La première préoccupation des femmes et des hommes de gauche doit être d’éviter que cette crise puisse avoir les mêmes conséquences négatives. C’est un grand danger qu’il nous faut prévenir et éviter. C’est pour cela que je suis attentif depuis longtemps à l’élection présidentielle américaine. Je pense que nous devons parier sur la victoire de Barack Obama qui peut avoir le même effet bénéfique que celle de Franklin Roosevelt en 1933.
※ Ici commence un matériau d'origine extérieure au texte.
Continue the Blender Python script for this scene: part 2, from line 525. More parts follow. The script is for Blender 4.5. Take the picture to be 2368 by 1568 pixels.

Je suis un européen convaincu. Mais, aujourd’hui, je suis très pessimiste quant à l’avenir de l’Union, avec les dirigeants que nous avons aujourd’hui : Nicolas Sarkozy, Gordon Brown, Silvio Berlusconi et même Angela Merkel, la plus consciente des responsables européennes, malgré son conservatisme. Dans la Péninsule ibérique nous avons deux gouvernements majoritaires socialistes – avec Zapatero et Sócrates – mais ils sont soumis à de fortes pressions dans le cadre de l’Union. D’autre part, la gauche européenne - politique, sociale et syndicale -, malgré des efforts sérieux pour se repenser, reste très dispersée, fragile. Elle n’a pas de stratégie d’ensemble, ce qui est grave.

Le temps nous est compté. La crise est globale et c’est seulement dans un cadre global qu’elle peut être combattue. Si, comme je l’espère, Obama gagne le 4 novembre, il disposera peut-être des moyens nécessaires pour renforcer l’ONU et refonder en son sein les institutions financières internationales, ainsi que l’Organisation mondiale du commerce (OMC). En partant de principes éthiques et juridiques, il pourrait tenter de réglementer la globalisation économique néolibérale, sauvage – principale responsable de cette crise – et de mettre fin aux places offshore et aux paradis fiscaux.

La crise étant globale, le monde est devenu à nouveau multilatéral. C’est une crise du système dans son ensemble, et non pas seulement de l’Amérique et de l’Union européenne. Tous les pôles du monde – et en particulier les pays dits « émergents », tels la Chine, le Brésil, la Russie, l’Inde – doivent participer à sa résolution à travers un dialogue entre égaux et surtout un effort permanent en faveur de la paix.

De ce point de vue, l’Amérique latine a une énorme importance, en premier lieu le Venezuela, compte tenu du rôle courageux du président Hugo Chávez dans sa dénonciation des politiques agressives de l’administration Bush. L’Amérique latine vit en effet, aujourd’hui, ce que j’ai appelé une « révolution démocratique et pacifique » en se libérant de la tutelle centenaire des Etats-Unis. Cela est vrai non seulement du Venezuela, mais aussi de beaucoup d’autres pays d’Amérique du Sud et d’Amérique centrale. Certains se trouvent dans des conditions structurelles qui les conduisent à gouverner de manière radicale. D’autres, comme le Brésil, le Chili et même l’Argentine, sont plus modérés, mais tous font preuve de la même volonté d’indépendance stratégique vis-à-vis des Etats-Unis.

Il est de l’intérêt de l’Union européenne d’être solidaire avec ces pays d’Amérique latine. Elle a l’obligation de les aider et de contribuer à leur unification face au grand voisin du Nord qui, je l’espère, va changer de cap. On verra en quel sens. Le Portugal et l’Espagne - pays ibériques et européens – doivent être à la pointe de ces combats solidaires.

Pour terminer, permettez-moi une dernière réflexion. Une alliance solide et stratégique entre le Brésil et le Venezuela est d’une grande importance pour l’avenir d’une Amérique du Sud indépendante et intégrée. Parce que je connais bien les Présidents Lula et Chavez - et surtout leurs relations réciproques – je suis sûr que ce processus va s’approfondir et se développer. Je sais aussi que l’Espagne, le Portugal et la France voient avec beaucoup de sympathie cette stratégie globale qui ne peut exclure aucun des pays qui veulent y participer.